México está experimentando una movilización social intensa. No se trata de la marcha convocada por los jóvenes de una ciudad o de una caravana liderada por un solo hombre. La participación social que se observa en las calles es la expresión de un gran malestar social detonado por la desaparición de los estudiantes de Ayotzinapa, pero sus causas van más allá de esta tragedia.
No es sencillo caracterizar a este movimiento porque está integrado por personas, grupos e intereses muy distintos y también porque, dada su diversidad, no hay acuerdo sobre una forma única y legítima de manifestarse.
Esta expresión masiva reúne a mexicanos genuinamente agraviados por el abuso del Estado que durante los últimos ocho años ha barrido, sin distinguir, a víctimas y delincuentes; arbitrariedad ahora plasmada en los frescos abrumadores de Tlatlaya e Iguala.
Conviven en simultáneo grupos que cargan con agravios previos, como es el caso de los maestros disidentes de la CNTE y la CETEG. Emparentados con ellos se suman en los extremos los anarquistas que han encontrado un repertorio escandaloso y violento con aspiraciones de guerrilla urbana.
Las causas de tales expresiones no son confusas sino múltiples: están los que reclaman la construcción de un Estado de Derecho; otros quieren justicia a secas: piden la renuncia de autoridades, juicio político, culpables y encarcelamiento inmediato. Se añaden los que exigen la dimisión del Presidente de la República y de plano los que demandan un cambio radical de modelo económico. Cuando tantos son los deseos, resulta obviamente imposible otorgar a todos cumplimiento.
Del otro lado del escritorio la autoridad también se encuentra fragmentada. Y es que esta movilización no estaba prevista por el guión; hasta ahora el gobierno aparece como desconcertado y sin hoja de ruta.
La lectura que los medios de comunicación dieron a la declaración presidencial del pasado sábado delata la contradicción: Enrique Peña Nieto aseguró que agotaría toda instancia de diálogo y luego agregó que el uso de la fuerza sería su último recurso.
Hubo al día siguiente titulares en los diarios que privilegiaron la primera frase y otros que festejaron la segunda.
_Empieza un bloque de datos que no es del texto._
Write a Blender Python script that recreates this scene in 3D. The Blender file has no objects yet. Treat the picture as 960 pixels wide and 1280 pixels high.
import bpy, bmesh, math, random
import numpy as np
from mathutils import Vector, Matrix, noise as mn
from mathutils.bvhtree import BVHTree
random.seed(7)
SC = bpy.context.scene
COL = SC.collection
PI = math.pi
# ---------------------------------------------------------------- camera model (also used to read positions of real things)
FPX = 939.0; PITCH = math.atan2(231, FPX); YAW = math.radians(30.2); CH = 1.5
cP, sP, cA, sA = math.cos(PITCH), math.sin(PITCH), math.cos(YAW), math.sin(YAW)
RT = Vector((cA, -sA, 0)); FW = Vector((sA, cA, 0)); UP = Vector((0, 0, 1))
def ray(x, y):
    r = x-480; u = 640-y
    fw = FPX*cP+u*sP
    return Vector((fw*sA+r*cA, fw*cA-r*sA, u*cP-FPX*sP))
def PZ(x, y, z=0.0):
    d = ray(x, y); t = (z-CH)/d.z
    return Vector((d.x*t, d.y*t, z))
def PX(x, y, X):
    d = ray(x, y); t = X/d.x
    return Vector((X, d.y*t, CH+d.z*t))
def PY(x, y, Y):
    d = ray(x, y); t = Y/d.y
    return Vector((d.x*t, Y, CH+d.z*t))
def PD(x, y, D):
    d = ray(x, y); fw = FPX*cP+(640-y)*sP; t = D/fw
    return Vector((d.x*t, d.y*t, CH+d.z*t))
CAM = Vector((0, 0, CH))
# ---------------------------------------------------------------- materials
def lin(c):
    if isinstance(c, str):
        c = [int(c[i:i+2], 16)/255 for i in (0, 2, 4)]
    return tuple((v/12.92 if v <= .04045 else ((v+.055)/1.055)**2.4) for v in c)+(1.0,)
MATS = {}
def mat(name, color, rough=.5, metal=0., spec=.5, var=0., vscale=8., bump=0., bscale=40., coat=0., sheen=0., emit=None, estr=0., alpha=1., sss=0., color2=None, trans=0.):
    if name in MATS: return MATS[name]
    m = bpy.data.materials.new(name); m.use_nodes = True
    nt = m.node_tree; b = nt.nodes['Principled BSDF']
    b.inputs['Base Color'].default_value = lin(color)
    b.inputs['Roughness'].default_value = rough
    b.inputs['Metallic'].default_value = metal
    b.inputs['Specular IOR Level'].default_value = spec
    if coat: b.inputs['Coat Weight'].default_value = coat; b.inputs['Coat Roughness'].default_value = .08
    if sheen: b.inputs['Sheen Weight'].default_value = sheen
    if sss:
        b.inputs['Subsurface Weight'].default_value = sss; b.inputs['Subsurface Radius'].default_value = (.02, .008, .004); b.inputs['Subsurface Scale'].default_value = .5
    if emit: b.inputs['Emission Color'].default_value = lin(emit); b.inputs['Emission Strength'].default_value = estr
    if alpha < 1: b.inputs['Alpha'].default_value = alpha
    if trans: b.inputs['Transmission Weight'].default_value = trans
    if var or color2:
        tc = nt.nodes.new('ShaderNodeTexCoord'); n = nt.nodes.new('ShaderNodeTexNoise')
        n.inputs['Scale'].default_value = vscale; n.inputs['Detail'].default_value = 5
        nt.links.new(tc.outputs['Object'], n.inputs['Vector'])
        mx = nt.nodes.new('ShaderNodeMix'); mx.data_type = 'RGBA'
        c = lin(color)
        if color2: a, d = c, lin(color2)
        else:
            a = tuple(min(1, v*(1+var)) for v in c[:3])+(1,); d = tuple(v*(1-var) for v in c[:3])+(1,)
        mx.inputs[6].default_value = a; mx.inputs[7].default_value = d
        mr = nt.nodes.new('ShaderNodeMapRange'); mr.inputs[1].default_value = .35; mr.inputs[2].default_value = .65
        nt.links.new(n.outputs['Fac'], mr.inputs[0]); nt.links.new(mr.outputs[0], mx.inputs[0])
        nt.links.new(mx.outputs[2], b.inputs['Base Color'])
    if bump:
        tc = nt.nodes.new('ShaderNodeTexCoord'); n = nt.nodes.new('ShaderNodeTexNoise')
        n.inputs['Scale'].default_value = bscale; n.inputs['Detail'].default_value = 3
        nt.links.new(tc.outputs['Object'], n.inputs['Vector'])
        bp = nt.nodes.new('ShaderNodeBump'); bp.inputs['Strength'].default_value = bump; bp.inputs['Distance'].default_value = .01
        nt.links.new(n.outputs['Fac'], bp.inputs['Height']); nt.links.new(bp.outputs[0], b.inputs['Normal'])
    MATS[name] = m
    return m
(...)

Si la insurgencia continúa creciendo, el gobierno terminará tomando una de las dos rutas que son mutuamente excluyentes.
Hay evidencia suficiente para afirmar que los aparatos mexicanos de seguridad privilegian la represión ciega sobre la contención legal de la violencia. En esta circunstancia es alevoso exigirle al Presidente que use la fuerza del Estado cuando todos sabemos que las instituciones policiales poseen la brutalidad del gladiador y no la finura del cirujano; significaría políticamente un callejón sin salida para Peña Nieto.
El asunto resulta grave, por partida doble, ya que el reclamo del movimiento es precisamente contra el abuso arbitrario de la fuerza en manos de la autoridad.
Sólo queda por tanto margen para el diálogo; estamos ante una coyuntura cuya gravedad merecería promover el uso de la voz por encima de todos los demás instrumentos de la política.
Vale reconocer la dificultad que implicaría transitar de las marchas en las calles hacia una gran conversación pública, y sin embargo no se aprecia otra solución razonable.
Siglos atrás, cuando la crisis política era insoportable, los monarcas holandeses, españoles o franceses solían orquestar una conversación similar alrededor de los llamados Estados Generales: asambleas convocadas de manera excepcional para agregar y articular las quejas y demandas de la población de tal manera que el gobierno encontrara una solución eficaz frente al malestar generalizado.
A México le urge una conversación así de amplia y pública, por colonia, por municipio, por estado, por temática, por universidad, por sector. Para que esta insurgencia no termine en la amputación violenta del verdugo, se necesita que todas las partes, gobierno y sociedad, apuesten por su capacidad sincera y razonable para utilizar la voz.
ZOOM: Antes de orquestar una gran conversación nacional, Peña Nieto requeriría nombrar interlocutores que ofrezcan confianza para todas las partes. Después del diálogo sería obvio cumplir con los acuerdos obtenidos por la conversación: no debe olvidarse que la Revolución Francesa fue la consecuencia de un rey que decidió darle la espalda a las propuestas surgidas de los Estados Generales que él mismo convocó.